What is needed
Please write out the complete listing that follows, exactly as it reads.

Material provided

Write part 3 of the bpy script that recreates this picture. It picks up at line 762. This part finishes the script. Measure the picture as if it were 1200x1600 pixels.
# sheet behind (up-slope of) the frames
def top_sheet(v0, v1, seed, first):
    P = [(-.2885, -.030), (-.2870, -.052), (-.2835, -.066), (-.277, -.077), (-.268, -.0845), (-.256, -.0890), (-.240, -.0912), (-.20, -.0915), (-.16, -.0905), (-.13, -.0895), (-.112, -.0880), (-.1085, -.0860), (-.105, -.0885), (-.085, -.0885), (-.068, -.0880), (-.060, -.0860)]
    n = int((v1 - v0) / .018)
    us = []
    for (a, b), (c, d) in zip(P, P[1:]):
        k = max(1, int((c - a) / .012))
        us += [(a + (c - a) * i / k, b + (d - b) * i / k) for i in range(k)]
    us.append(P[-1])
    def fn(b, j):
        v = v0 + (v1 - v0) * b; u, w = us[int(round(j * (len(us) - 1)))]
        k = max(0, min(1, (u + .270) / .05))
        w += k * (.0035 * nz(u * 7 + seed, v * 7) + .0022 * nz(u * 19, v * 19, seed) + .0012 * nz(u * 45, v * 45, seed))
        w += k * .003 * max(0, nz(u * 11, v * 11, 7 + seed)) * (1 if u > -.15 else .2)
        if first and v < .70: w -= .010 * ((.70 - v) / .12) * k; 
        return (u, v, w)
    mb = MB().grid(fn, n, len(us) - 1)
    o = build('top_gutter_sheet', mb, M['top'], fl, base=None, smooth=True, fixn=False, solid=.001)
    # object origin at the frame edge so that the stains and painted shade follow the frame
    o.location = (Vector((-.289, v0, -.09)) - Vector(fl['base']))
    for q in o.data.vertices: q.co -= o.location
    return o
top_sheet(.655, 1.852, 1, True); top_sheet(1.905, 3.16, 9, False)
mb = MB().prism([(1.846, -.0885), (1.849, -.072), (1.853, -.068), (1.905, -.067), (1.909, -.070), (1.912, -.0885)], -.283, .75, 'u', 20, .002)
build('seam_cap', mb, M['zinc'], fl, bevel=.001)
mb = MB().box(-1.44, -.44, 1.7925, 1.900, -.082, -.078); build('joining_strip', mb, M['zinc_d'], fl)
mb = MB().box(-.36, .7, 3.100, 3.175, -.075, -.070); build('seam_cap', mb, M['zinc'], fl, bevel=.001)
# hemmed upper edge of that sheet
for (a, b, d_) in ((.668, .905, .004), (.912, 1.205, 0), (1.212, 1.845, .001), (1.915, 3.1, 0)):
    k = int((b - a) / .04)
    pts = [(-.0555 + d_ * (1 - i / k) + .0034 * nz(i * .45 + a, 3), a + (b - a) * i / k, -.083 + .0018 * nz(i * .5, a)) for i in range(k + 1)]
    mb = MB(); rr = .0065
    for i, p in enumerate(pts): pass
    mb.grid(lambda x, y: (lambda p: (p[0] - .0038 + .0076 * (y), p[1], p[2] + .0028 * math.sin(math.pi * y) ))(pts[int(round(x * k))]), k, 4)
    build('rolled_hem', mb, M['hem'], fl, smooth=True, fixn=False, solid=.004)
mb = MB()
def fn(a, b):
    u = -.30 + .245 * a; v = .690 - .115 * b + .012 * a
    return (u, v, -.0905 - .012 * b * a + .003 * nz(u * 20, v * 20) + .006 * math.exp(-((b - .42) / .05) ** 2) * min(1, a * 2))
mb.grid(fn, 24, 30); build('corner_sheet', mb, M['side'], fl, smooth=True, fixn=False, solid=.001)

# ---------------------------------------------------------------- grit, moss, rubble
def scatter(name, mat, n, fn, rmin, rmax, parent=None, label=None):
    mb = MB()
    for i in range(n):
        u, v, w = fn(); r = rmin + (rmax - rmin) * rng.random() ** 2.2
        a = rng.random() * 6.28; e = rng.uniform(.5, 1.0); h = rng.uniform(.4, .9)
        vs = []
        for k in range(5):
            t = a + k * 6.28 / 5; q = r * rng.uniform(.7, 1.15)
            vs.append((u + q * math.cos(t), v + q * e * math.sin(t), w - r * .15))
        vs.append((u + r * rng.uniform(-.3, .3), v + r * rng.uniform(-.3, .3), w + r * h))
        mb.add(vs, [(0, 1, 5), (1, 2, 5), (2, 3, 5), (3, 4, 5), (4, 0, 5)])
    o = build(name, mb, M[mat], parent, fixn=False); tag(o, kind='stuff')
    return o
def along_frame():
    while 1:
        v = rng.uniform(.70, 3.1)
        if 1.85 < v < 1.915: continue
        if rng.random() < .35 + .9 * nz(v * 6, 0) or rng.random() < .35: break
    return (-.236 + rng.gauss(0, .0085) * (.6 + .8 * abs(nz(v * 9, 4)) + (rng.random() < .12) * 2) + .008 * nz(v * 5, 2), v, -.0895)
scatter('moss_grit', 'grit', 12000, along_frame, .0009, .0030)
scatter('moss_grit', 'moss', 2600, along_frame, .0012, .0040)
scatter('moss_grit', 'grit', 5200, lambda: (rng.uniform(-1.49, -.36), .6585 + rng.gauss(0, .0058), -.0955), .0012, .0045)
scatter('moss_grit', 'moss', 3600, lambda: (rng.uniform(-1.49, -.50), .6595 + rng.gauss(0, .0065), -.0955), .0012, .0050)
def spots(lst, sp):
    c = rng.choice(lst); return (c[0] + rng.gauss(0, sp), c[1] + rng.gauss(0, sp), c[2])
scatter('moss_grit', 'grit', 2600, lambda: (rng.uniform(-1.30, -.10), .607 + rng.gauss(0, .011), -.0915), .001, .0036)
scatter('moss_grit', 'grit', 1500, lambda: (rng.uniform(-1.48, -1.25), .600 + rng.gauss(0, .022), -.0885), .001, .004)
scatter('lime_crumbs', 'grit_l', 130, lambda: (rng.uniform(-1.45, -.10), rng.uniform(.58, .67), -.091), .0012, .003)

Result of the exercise
Write part 3 of the bpy script that recreates this picture. It picks up at line 762. This part finishes the script. Measure the picture as if it were 1200x1600 pixels.
# sheet behind (up-slope of) the frames
def top_sheet(v0, v1, seed, first):
    P = [(-.2885, -.030), (-.2870, -.052), (-.2835, -.066), (-.277, -.077), (-.268, -.0845), (-.256, -.0890), (-.240, -.0912), (-.20, -.0915), (-.16, -.0905), (-.13, -.0895), (-.112, -.0880), (-.1085, -.0860), (-.105, -.0885), (-.085, -.0885), (-.068, -.0880), (-.060, -.0860)]
    n = int((v1 - v0) / .018)
    us = []
    for (a, b), (c, d) in zip(P, P[1:]):
        k = max(1, int((c - a) / .012))
        us += [(a + (c - a) * i / k, b + (d - b) * i / k) for i in range(k)]
    us.append(P[-1])
    def fn(b, j):
        v = v0 + (v1 - v0) * b; u, w = us[int(round(j * (len(us) - 1)))]
        k = max(0, min(1, (u + .270) / .05))
        w += k * (.0035 * nz(u * 7 + seed, v * 7) + .0022 * nz(u * 19, v * 19, seed) + .0012 * nz(u * 45, v * 45, seed))
        w += k * .003 * max(0, nz(u * 11, v * 11, 7 + seed)) * (1 if u > -.15 else .2)
        if first and v < .70: w -= .010 * ((.70 - v) / .12) * k; 
        return (u, v, w)
    mb = MB().grid(fn, n, len(us) - 1)
    o = build('top_gutter_sheet', mb, M['top'], fl, base=None, smooth=True, fixn=False, solid=.001)
    # object origin at the frame edge so that the stains and painted shade follow the frame
    o.location = (Vector((-.289, v0, -.09)) - Vector(fl['base']))
    for q in o.data.vertices: q.co -= o.location
    return o
top_sheet(.655, 1.852, 1, True); top_sheet(1.905, 3.16, 9, False)
mb = MB().prism([(1.846, -.0885), (1.849, -.072), (1.853, -.068), (1.905, -.067), (1.909, -.070), (1.912, -.0885)], -.283, .75, 'u', 20, .002)
build('seam_cap', mb, M['zinc'], fl, bevel=.001)
mb = MB().box(-1.44, -.44, 1.7925, 1.900, -.082, -.078); build('joining_strip', mb, M['zinc_d'], fl)
mb = MB().box(-.36, .7, 3.100, 3.175, -.075, -.070); build('seam_cap', mb, M['zinc'], fl, bevel=.001)
# hemmed upper edge of that sheet
for (a, b, d_) in ((.668, .905, .004), (.912, 1.205, 0), (1.212, 1.845, .001), (1.915, 3.1, 0)):
    k = int((b - a) / .04)
    pts = [(-.0555 + d_ * (1 - i / k) + .0034 * nz(i * .45 + a, 3), a + (b - a) * i / k, -.083 + .0018 * nz(i * .5, a)) for i in range(k + 1)]
    mb = MB(); rr = .0065
    for i, p in enumerate(pts): pass
    mb.grid(lambda x, y: (lambda p: (p[0] - .0038 + .0076 * (y), p[1], p[2] + .0028 * math.sin(math.pi * y) ))(pts[int(round(x * k))]), k, 4)
    build('rolled_hem', mb, M['hem'], fl, smooth=True, fixn=False, solid=.004)
mb = MB()
def fn(a, b):
    u = -.30 + .245 * a; v = .690 - .115 * b + .012 * a
    return (u, v, -.0905 - .012 * b * a + .003 * nz(u * 20, v * 20) + .006 * math.exp(-((b - .42) / .05) ** 2) * min(1, a * 2))
mb.grid(fn, 24, 30); build('corner_sheet', mb, M['side'], fl, smooth=True, fixn=False, solid=.001)

# ---------------------------------------------------------------- grit, moss, rubble
def scatter(name, mat, n, fn, rmin, rmax, parent=None, label=None):
    mb = MB()
    for i in range(n):
        u, v, w = fn(); r = rmin + (rmax - rmin) * rng.random() ** 2.2
        a = rng.random() * 6.28; e = rng.uniform(.5, 1.0); h = rng.uniform(.4, .9)
        vs = []
        for k in range(5):
            t = a + k * 6.28 / 5; q = r * rng.uniform(.7, 1.15)
            vs.append((u + q * math.cos(t), v + q * e * math.sin(t), w - r * .15))
        vs.append((u + r * rng.uniform(-.3, .3), v + r * rng.uniform(-.3, .3), w + r * h))
        mb.add(vs, [(0, 1, 5), (1, 2, 5), (2, 3, 5), (3, 4, 5), (4, 0, 5)])
    o = build(name, mb, M[mat], parent, fixn=False); tag(o, kind='stuff')
    return o
def along_frame():
    while 1:
        v = rng.uniform(.70, 3.1)
        if 1.85 < v < 1.915: continue
        if rng.random() < .35 + .9 * nz(v * 6, 0) or rng.random() < .35: break
    return (-.236 + rng.gauss(0, .0085) * (.6 + .8 * abs(nz(v * 9, 4)) + (rng.random() < .12) * 2) + .008 * nz(v * 5, 2), v, -.0895)
scatter('moss_grit', 'grit', 12000, along_frame, .0009, .0030)
scatter('moss_grit', 'moss', 2600, along_frame, .0012, .0040)
scatter('moss_grit', 'grit', 5200, lambda: (rng.uniform(-1.49, -.36), .6585 + rng.gauss(0, .0058), -.0955), .0012, .0045)
scatter('moss_grit', 'moss', 3600, lambda: (rng.uniform(-1.49, -.50), .6595 + rng.gauss(0, .0065), -.0955), .0012, .0050)
def spots(lst, sp):
    c = rng.choice(lst); return (c[0] + rng.gauss(0, sp), c[1] + rng.gauss(0, sp), c[2])
scatter('moss_grit', 'grit', 2600, lambda: (rng.uniform(-1.30, -.10), .607 + rng.gauss(0, .011), -.0915), .001, .0036)
scatter('moss_grit', 'grit', 1500, lambda: (rng.uniform(-1.48, -1.25), .600 + rng.gauss(0, .022), -.0885), .001, .004)
scatter('lime_crumbs', 'grit_l', 130, lambda: (rng.uniform(-1.45, -.10), rng.uniform(.58, .67), -.091), .0012, .003)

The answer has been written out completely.